>>>>
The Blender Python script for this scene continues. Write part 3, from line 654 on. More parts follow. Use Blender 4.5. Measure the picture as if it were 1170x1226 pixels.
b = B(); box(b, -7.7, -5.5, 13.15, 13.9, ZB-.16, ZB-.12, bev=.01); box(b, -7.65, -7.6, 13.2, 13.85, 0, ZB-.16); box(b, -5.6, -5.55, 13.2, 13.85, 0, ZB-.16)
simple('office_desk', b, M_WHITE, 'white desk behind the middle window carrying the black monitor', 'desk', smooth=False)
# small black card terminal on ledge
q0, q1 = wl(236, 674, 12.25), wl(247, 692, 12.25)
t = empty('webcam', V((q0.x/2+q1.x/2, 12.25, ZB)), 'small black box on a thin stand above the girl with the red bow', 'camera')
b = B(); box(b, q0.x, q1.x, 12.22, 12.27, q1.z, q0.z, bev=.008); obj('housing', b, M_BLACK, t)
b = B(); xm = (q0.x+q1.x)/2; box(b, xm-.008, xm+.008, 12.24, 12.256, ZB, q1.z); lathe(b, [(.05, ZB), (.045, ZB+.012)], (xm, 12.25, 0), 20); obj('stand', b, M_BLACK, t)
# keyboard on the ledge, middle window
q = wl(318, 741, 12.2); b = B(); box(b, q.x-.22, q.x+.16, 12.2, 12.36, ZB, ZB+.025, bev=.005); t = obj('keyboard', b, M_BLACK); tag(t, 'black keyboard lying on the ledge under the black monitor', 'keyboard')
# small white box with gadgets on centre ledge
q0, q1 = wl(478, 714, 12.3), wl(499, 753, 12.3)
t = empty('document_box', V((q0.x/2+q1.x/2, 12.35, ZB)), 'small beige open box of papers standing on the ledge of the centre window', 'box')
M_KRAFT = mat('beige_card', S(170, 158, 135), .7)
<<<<
* [Exercise]
Set down every line of the listing above again, exactly as given.

* [Final result]
The Blender Python script for this scene continues. Write part 3, from line 654 on. More parts follow. Use Blender 4.5. Measure the picture as if it were 1170x1226 pixels.
b = B(); box(b, -7.7, -5.5, 13.15, 13.9, ZB-.16, ZB-.12, bev=.01); box(b, -7.65, -7.6, 13.2, 13.85, 0, ZB-.16); box(b, -5.6, -5.55, 13.2, 13.85, 0, ZB-.16)
simple('office_desk', b, M_WHITE, 'white desk behind the middle window carrying the black monitor', 'desk', smooth=False)
# small black card terminal on ledge
q0, q1 = wl(236, 674, 12.25), wl(247, 692, 12.25)
t = empty('webcam', V((q0.x/2+q1.x/2, 12.25, ZB)), 'small black box on a thin stand above the girl with the red bow', 'camera')
b = B(); box(b, q0.x, q1.x, 12.22, 12.27, q1.z, q0.z, bev=.008); obj('housing', b, M_BLACK, t)
b = B(); xm = (q0.x+q1.x)/2; box(b, xm-.008, xm+.008, 12.24, 12.256, ZB, q1.z); lathe(b, [(.05, ZB), (.045, ZB+.012)], (xm, 12.25, 0), 20); obj('stand', b, M_BLACK, t)
# keyboard on the ledge, middle window
q = wl(318, 741, 12.2); b = B(); box(b, q.x-.22, q.x+.16, 12.2, 12.36, ZB, ZB+.025, bev=.005); t = obj('keyboard', b, M_BLACK); tag(t, 'black keyboard lying on the ledge under the black monitor', 'keyboard')
# small white box with gadgets on centre ledge
q0, q1 = wl(478, 714, 12.3), wl(499, 753, 12.3)
t = empty('document_box', V((q0.x/2+q1.x/2, 12.35, ZB)), 'small beige open box of papers standing on the ledge of the centre window', 'box')
M_KRAFT = mat('beige_card', S(170, 158, 135), .7)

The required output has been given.